Романа еще не было — и он уже был. И он уже был настолько бесценен, что все признаки внешних банкротств могли казаться лишь ничтожными пустяками.

Взволнованным и воодушевленным сходит с корабля Достоевский. И пока мы тут подсчитываем его долги (охота нам!), он, долгам счет потерявший, весь в нем, весь в романе.

Нет прямых доказательств, но мне кажется, что в этот день, в день возвращения, был у него прорыв по всем направлениям замысла. Уж слишком сильной была эмоциональная встряска.

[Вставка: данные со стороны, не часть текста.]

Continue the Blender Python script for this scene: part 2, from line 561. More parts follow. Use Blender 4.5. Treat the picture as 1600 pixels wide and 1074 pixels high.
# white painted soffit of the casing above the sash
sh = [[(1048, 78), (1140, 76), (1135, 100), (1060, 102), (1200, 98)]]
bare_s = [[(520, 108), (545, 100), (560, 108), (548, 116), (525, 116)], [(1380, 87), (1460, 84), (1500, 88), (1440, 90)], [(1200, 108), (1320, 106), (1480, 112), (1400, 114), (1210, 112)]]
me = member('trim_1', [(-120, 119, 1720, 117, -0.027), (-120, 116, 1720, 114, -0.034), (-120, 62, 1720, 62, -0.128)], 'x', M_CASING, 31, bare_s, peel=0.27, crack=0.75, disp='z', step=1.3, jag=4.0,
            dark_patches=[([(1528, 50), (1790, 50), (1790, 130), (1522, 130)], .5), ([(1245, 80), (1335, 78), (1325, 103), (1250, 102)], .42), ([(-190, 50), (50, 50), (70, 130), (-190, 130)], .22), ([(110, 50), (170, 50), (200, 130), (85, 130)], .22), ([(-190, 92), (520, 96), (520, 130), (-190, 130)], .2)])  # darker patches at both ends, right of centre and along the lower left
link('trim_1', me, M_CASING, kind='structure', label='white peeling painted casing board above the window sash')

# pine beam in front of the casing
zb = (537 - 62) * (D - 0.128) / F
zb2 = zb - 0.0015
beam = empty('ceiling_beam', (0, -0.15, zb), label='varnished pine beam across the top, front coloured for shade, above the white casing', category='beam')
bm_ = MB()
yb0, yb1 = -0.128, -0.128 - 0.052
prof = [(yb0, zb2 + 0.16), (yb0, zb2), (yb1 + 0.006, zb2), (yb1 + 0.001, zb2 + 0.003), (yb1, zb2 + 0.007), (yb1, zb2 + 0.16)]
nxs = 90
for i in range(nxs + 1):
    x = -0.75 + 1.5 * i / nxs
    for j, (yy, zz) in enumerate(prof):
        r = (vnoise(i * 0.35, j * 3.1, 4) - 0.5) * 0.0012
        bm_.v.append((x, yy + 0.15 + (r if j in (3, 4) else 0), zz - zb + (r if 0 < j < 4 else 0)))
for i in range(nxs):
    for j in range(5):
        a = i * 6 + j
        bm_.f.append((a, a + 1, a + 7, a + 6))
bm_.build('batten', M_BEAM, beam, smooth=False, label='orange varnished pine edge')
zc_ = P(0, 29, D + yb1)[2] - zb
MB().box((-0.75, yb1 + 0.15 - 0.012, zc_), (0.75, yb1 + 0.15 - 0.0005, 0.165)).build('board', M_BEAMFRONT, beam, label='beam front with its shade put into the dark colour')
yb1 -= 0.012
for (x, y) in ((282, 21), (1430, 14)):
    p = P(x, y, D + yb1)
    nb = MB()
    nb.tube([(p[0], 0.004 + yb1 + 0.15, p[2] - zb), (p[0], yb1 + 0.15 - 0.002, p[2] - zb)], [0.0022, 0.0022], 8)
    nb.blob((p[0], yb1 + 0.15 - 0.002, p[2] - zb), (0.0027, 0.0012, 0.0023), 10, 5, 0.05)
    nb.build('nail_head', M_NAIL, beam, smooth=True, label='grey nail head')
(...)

Вот вам картина: Достоевский, дорвавшийся до газет (всегда относился серьезно к газетам). С этим просто — попросил в трактире и читай себе «Голос». Соскучился по новостям. И вдруг в двух прежних номерах полуторанедельной и двухнедельной давности — подробности убийства ростовщика Бека и его кухарки. Силы небесные! Тут даже не сюжетный ход подсказан жизнью — жизнь с небывалой яркостью подтверждает остроту уже выбранного сюжета.

(Будет в романе потом эпизод: Раскольников в трактире нетерпеливо «перебирает листы» в поисках сообщений о своем преступлении.)

Известно: в день возвращения Достоевский посетил знакомого ростовщика и заложил золотые часы. Часы, которыми так дорожил.

Есть тут странность какая-то.

Тридцать восемь рублей, конечно, очень нужны, когда нет ни копейки, но, позвольте, разве Достоевский не знал, что Катков ему выписал триста? Эти триста рублей, аванс за еще не написанный роман, должны были ждать Достоевского в Петербурге. Эти деньги Катков отправил в Висбаден, и, пока писатель гостил в Копенгагене, деньги вернулись назад. Достоевский знает, что они ждут его в Петербурге, и тем не менее торопится с часами к ростовщику… Зачем?